(GIVEN REQUEST):
What is the number of lines in the data that hold the string "scene"? Reply with that number only.

··········

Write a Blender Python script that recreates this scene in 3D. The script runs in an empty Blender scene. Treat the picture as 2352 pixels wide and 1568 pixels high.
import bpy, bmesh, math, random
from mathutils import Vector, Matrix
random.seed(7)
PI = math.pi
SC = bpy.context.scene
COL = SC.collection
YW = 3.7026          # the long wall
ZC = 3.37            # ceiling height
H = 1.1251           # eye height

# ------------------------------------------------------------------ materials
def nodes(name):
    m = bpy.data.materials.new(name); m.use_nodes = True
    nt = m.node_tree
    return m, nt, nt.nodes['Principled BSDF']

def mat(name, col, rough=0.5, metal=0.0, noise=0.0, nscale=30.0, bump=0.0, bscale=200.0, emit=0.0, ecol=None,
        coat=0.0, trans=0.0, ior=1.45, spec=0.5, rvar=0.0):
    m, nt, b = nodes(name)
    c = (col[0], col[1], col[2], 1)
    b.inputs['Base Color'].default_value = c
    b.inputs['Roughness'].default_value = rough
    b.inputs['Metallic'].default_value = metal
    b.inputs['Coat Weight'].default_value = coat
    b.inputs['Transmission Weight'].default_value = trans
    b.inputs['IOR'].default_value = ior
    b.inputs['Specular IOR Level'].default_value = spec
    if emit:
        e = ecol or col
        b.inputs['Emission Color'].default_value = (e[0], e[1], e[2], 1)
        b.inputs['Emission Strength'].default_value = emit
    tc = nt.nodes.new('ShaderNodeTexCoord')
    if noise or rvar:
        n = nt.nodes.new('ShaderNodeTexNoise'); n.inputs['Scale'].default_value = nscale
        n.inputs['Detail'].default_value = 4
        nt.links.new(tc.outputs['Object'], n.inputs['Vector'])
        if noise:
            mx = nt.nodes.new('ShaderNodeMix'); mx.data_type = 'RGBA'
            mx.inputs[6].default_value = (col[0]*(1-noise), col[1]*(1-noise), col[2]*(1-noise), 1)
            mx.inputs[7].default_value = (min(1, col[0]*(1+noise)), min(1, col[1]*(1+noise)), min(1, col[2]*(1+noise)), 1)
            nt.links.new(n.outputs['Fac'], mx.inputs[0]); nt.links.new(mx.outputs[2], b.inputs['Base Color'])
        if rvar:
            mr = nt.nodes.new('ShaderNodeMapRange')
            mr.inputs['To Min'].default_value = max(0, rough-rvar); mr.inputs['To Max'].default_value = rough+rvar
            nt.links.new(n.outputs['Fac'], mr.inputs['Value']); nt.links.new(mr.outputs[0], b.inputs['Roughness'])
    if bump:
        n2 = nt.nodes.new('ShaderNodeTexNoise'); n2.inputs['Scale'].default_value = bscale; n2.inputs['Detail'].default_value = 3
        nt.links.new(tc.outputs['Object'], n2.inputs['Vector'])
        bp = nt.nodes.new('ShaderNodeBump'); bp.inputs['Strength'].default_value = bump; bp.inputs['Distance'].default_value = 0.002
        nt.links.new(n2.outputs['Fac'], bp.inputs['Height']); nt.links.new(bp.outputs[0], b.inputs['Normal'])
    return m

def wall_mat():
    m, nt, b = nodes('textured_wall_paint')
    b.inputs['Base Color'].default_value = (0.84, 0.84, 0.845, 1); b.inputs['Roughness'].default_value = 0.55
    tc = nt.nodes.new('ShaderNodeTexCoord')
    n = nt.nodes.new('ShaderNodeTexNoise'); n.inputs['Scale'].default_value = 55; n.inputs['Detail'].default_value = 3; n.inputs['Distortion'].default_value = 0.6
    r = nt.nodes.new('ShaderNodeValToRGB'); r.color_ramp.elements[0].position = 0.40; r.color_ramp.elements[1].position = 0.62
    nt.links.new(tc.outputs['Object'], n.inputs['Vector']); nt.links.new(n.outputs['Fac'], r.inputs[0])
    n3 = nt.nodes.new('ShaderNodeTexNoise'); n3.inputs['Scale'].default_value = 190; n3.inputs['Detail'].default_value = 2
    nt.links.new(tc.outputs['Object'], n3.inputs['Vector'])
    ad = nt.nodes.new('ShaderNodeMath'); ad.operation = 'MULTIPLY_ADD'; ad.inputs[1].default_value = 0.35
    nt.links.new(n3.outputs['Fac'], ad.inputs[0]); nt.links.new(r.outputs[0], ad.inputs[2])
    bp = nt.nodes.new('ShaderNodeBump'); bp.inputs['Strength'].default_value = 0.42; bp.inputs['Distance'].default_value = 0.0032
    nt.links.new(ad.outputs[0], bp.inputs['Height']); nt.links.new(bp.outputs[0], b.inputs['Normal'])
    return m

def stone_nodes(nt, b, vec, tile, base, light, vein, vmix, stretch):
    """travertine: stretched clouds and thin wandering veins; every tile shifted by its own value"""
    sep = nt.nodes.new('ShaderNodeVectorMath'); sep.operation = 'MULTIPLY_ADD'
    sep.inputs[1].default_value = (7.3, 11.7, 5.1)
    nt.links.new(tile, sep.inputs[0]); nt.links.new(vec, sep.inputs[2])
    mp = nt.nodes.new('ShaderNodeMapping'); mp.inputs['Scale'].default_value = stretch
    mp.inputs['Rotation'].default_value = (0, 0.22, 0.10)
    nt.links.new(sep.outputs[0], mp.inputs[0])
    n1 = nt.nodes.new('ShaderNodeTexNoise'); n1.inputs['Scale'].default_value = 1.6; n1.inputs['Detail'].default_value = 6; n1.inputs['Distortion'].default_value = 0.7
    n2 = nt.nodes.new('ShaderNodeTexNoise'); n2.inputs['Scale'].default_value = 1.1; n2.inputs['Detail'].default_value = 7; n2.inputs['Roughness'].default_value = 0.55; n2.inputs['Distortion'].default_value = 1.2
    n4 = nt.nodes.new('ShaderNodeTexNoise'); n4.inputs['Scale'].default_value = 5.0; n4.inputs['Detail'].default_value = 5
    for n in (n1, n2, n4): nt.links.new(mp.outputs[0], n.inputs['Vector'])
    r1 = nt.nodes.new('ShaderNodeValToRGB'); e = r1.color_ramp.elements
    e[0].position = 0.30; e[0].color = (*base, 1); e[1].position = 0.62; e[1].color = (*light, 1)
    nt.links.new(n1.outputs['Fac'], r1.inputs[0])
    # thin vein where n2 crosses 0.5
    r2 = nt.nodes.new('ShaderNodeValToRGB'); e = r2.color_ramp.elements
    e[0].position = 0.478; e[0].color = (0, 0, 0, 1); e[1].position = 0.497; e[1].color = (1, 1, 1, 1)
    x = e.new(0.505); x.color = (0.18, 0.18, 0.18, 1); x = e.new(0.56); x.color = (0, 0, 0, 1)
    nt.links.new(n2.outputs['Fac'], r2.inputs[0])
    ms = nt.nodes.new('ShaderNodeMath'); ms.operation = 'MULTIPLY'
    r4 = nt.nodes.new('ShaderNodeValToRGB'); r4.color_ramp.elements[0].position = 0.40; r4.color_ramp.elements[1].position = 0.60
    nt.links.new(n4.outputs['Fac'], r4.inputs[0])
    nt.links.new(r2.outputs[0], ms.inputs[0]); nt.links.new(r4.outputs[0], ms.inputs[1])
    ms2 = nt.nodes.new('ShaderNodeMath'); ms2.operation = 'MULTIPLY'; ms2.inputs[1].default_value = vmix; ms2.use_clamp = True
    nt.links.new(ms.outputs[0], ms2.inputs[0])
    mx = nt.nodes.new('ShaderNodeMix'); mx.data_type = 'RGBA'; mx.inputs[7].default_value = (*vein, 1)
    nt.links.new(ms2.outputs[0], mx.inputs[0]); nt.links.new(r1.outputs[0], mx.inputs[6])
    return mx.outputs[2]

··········

(FINISHED TASK):
2